Recorded information ▸
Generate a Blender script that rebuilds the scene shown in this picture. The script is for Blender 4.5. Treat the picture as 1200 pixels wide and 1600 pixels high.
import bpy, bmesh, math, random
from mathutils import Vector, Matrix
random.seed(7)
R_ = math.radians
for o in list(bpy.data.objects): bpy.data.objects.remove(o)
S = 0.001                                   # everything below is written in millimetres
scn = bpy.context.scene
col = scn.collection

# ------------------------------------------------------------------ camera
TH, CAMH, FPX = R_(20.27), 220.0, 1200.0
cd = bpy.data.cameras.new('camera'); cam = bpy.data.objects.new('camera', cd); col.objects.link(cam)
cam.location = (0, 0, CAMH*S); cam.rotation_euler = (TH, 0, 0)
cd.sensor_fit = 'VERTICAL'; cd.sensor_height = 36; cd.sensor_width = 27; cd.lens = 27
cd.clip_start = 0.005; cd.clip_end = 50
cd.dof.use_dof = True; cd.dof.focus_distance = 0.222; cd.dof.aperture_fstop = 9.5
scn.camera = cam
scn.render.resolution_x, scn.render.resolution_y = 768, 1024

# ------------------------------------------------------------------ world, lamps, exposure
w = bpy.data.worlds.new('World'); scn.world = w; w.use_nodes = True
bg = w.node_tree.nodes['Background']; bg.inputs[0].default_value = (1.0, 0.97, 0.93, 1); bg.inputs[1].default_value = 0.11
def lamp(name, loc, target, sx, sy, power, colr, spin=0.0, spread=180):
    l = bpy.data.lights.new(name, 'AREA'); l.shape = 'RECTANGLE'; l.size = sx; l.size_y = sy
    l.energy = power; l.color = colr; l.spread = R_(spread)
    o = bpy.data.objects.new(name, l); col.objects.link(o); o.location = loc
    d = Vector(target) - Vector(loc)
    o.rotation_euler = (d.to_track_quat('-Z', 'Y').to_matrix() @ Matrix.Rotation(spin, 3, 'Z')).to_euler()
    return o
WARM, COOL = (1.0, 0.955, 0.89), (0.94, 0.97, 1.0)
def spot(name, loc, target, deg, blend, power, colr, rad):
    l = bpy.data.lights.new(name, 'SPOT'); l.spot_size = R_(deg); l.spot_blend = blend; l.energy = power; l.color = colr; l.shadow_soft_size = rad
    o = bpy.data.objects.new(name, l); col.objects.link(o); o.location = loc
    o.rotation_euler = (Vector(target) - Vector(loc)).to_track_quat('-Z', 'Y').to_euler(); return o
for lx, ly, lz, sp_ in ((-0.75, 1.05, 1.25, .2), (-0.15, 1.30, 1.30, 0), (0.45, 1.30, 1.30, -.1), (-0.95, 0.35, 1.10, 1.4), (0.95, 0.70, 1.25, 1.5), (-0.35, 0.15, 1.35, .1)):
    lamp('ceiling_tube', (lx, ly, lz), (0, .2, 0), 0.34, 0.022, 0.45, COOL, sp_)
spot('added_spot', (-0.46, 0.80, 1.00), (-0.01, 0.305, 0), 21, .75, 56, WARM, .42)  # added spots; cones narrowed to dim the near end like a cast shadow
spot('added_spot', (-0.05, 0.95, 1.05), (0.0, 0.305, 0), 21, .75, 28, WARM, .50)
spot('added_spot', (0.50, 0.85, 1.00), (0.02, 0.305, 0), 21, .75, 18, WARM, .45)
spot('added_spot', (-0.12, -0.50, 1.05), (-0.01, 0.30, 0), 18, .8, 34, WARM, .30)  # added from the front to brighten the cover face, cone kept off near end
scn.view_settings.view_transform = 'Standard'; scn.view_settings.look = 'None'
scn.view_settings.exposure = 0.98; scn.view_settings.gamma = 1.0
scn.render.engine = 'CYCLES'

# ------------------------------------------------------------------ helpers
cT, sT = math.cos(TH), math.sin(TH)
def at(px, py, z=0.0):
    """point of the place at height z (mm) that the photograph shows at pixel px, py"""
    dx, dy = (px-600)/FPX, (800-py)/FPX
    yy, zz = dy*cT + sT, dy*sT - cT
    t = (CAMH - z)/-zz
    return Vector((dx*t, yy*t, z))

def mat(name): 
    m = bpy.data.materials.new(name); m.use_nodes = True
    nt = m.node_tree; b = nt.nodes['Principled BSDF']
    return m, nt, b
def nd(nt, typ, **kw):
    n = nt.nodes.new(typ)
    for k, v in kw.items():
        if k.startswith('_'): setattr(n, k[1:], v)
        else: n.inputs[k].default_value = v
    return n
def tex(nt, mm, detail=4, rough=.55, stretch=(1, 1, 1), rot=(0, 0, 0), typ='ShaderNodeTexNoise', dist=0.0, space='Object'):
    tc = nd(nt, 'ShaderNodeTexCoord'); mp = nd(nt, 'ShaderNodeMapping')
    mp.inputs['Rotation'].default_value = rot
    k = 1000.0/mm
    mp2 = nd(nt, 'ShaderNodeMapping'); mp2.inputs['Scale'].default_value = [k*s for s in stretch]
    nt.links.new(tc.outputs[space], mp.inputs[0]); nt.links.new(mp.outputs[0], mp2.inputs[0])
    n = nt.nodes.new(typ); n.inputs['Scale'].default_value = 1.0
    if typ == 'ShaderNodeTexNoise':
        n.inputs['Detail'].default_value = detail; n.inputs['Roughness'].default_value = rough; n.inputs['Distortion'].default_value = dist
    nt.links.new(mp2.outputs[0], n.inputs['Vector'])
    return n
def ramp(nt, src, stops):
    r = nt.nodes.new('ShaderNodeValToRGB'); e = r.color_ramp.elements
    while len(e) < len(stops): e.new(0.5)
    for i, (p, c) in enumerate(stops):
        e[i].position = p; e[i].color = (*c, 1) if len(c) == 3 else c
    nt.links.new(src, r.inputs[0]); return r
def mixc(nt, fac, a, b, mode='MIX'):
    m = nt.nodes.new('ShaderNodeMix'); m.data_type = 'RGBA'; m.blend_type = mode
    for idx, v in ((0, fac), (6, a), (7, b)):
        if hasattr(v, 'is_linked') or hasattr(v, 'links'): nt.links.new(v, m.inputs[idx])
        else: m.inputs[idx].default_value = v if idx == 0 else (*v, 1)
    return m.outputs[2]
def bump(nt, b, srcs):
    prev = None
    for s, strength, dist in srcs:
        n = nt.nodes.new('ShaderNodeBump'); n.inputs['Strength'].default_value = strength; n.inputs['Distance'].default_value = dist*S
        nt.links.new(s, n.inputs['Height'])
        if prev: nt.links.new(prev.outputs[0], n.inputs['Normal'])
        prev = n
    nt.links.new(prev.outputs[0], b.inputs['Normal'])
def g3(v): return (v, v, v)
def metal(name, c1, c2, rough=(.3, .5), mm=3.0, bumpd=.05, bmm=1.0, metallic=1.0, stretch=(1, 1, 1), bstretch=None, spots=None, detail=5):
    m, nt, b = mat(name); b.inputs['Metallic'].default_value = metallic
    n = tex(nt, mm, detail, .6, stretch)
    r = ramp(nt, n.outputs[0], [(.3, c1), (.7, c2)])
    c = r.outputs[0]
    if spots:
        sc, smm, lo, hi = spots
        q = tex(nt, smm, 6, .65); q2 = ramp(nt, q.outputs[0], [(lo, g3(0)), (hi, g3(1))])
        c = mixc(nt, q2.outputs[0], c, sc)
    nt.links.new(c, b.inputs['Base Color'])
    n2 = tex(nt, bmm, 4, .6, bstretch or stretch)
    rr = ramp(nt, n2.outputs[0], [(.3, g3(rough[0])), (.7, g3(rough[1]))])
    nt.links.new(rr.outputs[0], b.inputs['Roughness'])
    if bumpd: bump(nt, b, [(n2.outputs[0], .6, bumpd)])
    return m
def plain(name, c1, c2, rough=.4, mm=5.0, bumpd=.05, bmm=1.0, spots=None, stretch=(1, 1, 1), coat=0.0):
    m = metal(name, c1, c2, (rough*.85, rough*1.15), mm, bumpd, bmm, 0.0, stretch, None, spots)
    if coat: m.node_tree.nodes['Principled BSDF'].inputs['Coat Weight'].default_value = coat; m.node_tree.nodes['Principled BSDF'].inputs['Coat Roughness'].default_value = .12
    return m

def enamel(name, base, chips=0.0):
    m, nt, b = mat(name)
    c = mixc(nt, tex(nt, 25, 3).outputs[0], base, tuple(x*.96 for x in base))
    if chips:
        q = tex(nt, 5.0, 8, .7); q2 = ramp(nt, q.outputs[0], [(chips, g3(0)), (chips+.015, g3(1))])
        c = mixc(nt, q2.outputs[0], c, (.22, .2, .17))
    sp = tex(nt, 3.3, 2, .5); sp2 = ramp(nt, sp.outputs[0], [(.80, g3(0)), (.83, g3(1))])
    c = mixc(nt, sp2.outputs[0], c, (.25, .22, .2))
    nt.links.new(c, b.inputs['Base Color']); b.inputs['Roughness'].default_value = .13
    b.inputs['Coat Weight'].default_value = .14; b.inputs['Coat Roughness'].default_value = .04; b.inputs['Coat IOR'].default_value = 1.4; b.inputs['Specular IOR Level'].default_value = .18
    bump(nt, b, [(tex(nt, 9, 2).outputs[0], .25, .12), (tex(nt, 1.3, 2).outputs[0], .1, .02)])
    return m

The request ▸
Quote exactly the lines running from the start of the listing above through the line where "col = scn.collection" is found, and output no other lines.

Solution for this task ▸
Generate a Blender script that rebuilds the scene shown in this picture. The script is for Blender 4.5. Treat the picture as 1200 pixels wide and 1600 pixels high.
import bpy, bmesh, math, random
from mathutils import Vector, Matrix
random.seed(7)
R_ = math.radians
for o in list(bpy.data.objects): bpy.data.objects.remove(o)
S = 0.001                                   # everything below is written in millimetres
scn = bpy.context.scene
col = scn.collection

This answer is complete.